ECLI:NL:GHAMS:2019:1157
Gerechtshof Amsterdam
- Hoger beroep
- Rechtspraak.nl
Vrijspraak wegens onjuiste pleegplaats in tenlastelegging
In deze zaak heeft het gerechtshof Amsterdam op 4 april 2019 uitspraak gedaan in hoger beroep tegen een vonnis van de politierechter in de rechtbank Noord-Holland. De verdachte, geboren in 1994 en thans gedetineerd in de Penitentiaire Inrichting Zaanstad, was aangeklaagd voor het beledigen van een ambtenaar tijdens de rechtmatige uitoefening van diens functie. De tenlastelegging betrof beledigende uitlatingen die de verdachte zou hebben gedaan op of omstreeks 7 mei 2016 in Purmerend. Tijdens de zitting op 21 maart 2019 heeft het hof het dossier en de vordering van de advocaat-generaal bestudeerd, evenals de verdediging van de raadsman.

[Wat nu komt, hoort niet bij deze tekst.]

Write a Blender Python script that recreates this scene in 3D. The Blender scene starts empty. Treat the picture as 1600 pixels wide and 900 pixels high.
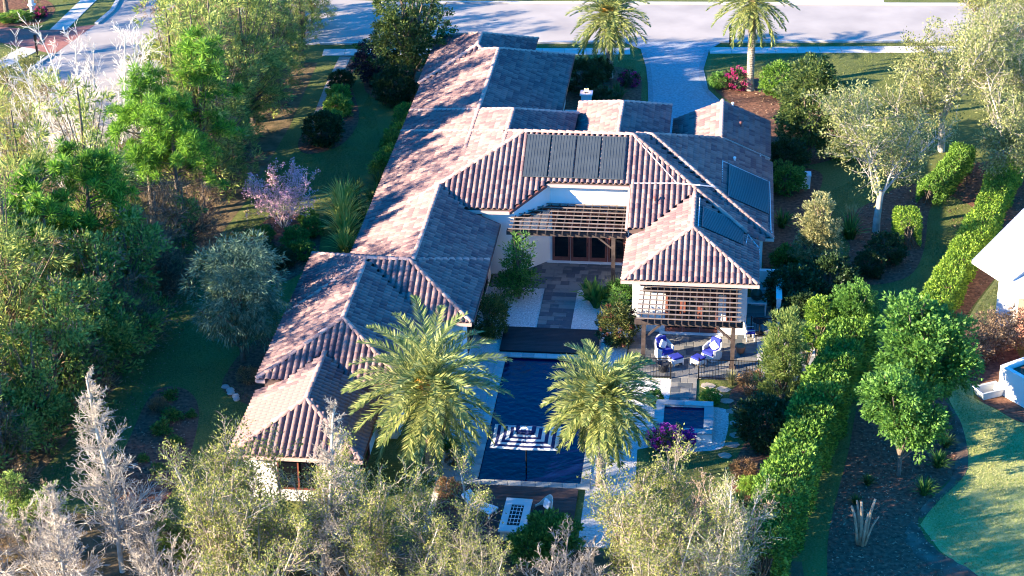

Het hof heeft vastgesteld dat de tenlastelegging een fout bevatte met betrekking tot de pleegplaats van het feit. Uit het dossier bleek dat de verdachte het feit in Zaandijk heeft gepleegd en niet in Purmerend, zoals in de tenlastelegging stond vermeld. Hierdoor oordeelde het hof dat niet wettig en overtuigend bewezen was dat de verdachte het tenlastegelegde feit had begaan. Het hof heeft daarom het vonnis waarvan beroep vernietigd en de verdachte vrijgesproken van de beschuldigingen.
De advocaat-generaal had gevorderd dat de verdachte zou worden veroordeeld tot een voorwaardelijke geldboete van 500 euro, met een proeftijd van twee jaren. Echter, gezien de onduidelijkheid in de tenlastelegging en de bewijsvoering, heeft het hof besloten om de verdachte vrij te spreken. De uitspraak is gedaan door de meervoudige strafkamer van het gerechtshof Amsterdam, met de betrokken rechters en griffier aanwezig tijdens de openbare zitting.